2014.10.05 (Sun)
ホイッスラー展に行く

京都国立近代美術館で開催中のホイッスラー展に行ってきた。ホイッスラーと言うと小生はイギリス人とばかり思っていたが実はアメリカ人だった。何故なら1834年にマサチューセッツ州ボストン郊外で生まれながらパリで美術を学び、その後はロンドンを拠点に画家として活動していたからである。そもそもホイッスラーの父が土木技師で鉄道建設の仕事で父についてロシアに移住する。この時ホイッスラーは8歳でサンクトペテルブルグに数年間住んでいた。1851年にアメリカにもどり一端は陸軍士官学校に入るが、途中でやめてワシントンで地形図の銅版画工として働き、1855年からはパリに住んでいた。ここでアトリエに通い絵の勉強すする。ここでクールベの絵に感銘を受け、ラトゥールやルグロと知り合い、その他の印象派の画家たちと交流を保ちつつ1859年にはロンドンにも居を構え、ロセッティ兄弟と友好関係を持つ。この頃からロンドンのロイヤル・アカデミーに出品したり、パリでも同様で次第とホイッスラーの絵が注目を浴びるようになる。さらに40代半ばで1年間ヴェネチアに住みイタリア美術に触れるなど絵画への探究心は留まるところを知らない。
ホイッスラーはアメリカ人だが、画家としてのキャリアはヨーロッパで築かれ、また一方で当時の印象派の画家たちと同様に日本の美術品からの影響を受けている。当時の日本の美術、工芸品を目の当たりにしてインスピレーションを得て、色や形の調和を主眼とした独自の画風を確立し、ジャポニズムの先駆者として後に影響を与えたことは確かなようである。ホイッスラーは耽美手主義の画家ともいわれるが、その背景には現実世界と二次元平面に再現するよりも、色彩と形態の組み合わせにより調和のとれた絵を構築していったのである。絵画は現実世界の再現ではなく、色彩と形態から成るもの。そして自律的なものであるとし精神的には印象派の絵画と相通じるものがる。
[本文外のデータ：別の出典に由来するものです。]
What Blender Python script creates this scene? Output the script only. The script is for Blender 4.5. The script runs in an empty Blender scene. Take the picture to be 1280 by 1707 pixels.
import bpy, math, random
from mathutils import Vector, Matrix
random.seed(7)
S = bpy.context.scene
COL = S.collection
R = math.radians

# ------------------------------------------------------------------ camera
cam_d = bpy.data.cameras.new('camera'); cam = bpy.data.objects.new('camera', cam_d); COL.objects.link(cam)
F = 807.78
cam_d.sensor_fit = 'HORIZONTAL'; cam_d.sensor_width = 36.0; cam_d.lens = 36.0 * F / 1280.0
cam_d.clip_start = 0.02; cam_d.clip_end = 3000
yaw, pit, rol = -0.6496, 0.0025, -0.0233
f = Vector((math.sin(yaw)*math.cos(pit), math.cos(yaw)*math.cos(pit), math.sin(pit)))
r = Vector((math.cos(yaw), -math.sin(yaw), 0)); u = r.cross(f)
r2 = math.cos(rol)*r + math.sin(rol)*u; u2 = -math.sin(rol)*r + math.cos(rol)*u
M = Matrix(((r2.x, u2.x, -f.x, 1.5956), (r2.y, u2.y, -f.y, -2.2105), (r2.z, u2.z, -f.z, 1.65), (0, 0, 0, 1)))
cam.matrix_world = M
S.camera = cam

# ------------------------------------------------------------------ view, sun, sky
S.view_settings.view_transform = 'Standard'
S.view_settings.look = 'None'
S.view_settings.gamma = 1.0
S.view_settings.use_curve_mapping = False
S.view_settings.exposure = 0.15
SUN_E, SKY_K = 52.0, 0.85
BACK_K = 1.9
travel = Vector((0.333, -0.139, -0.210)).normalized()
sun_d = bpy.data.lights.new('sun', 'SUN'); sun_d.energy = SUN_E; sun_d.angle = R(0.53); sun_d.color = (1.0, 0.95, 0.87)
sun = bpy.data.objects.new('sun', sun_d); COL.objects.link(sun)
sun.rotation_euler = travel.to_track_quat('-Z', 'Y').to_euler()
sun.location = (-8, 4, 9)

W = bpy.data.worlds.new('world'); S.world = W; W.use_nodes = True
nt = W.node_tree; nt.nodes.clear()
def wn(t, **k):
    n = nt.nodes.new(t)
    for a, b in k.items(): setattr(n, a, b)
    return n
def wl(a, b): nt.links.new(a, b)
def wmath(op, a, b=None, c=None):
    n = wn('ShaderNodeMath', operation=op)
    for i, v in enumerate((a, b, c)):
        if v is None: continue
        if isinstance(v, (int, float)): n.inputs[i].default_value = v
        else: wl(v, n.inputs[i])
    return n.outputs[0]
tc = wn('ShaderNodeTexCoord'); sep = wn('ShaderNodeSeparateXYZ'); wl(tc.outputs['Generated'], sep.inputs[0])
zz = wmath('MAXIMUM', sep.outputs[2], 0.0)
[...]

だが、彼の絵はけして明るい色彩の絵ではなく、原色を使わない落ち着いた色彩の絵が多いので一般的に印象派とは一線を画している。
1862年にロンドンで万国博覧会が開かれ、この時に日本の美術、工芸品が数多く展示されていて、当然のようにホイッスラーはそこで日本の美術に出会ったのであるが、殊に浮世絵に関心を持ったのである。中でもホイッスラーの代表作である『ノクターン、青と金色―オールド・バターシー・ブリッジ』の構図は完全に日本の浮世絵の影響であると指摘されている。彼は広重、北斎の描く浮世絵の風景にかなり触発されたと言えよう。このように彼の画風は同時期の印象派とは違い独自のものであるが、日本ではあまり知られていない画家である。同時期に多くの印象派の画家が日本に紹介され、多くの絵が知れ渡ることになるが、それと比較するとホイッスラーは知名度では劣る。それは彼がパリよりもどちらかというとロンドンを拠点にしていたというのもあるが、同じ日本の浮世絵に影響を受けながら印象派のように色鮮やかでなく、どこか色彩が地味なのは彼が浮世絵の色もあるが、それ以上に浮世絵の構図や主体とするもの、それら西洋絵画にない表現力に感銘を受けたからではないだろうか。
今回のホイッスラー展はアメリカ、イギリス、フランス等から油彩画、水彩画、エッチング等、代表作130点が展示されていて、日本では27年振りとなる。でも人気はあまりなく、それこど集客力の多いゴッホやルノアール、モネ等の印象派展やミレーの展覧会に比べれば人もまばらであった。でも人は少ない方がゆっくり鑑賞できてよかったかな。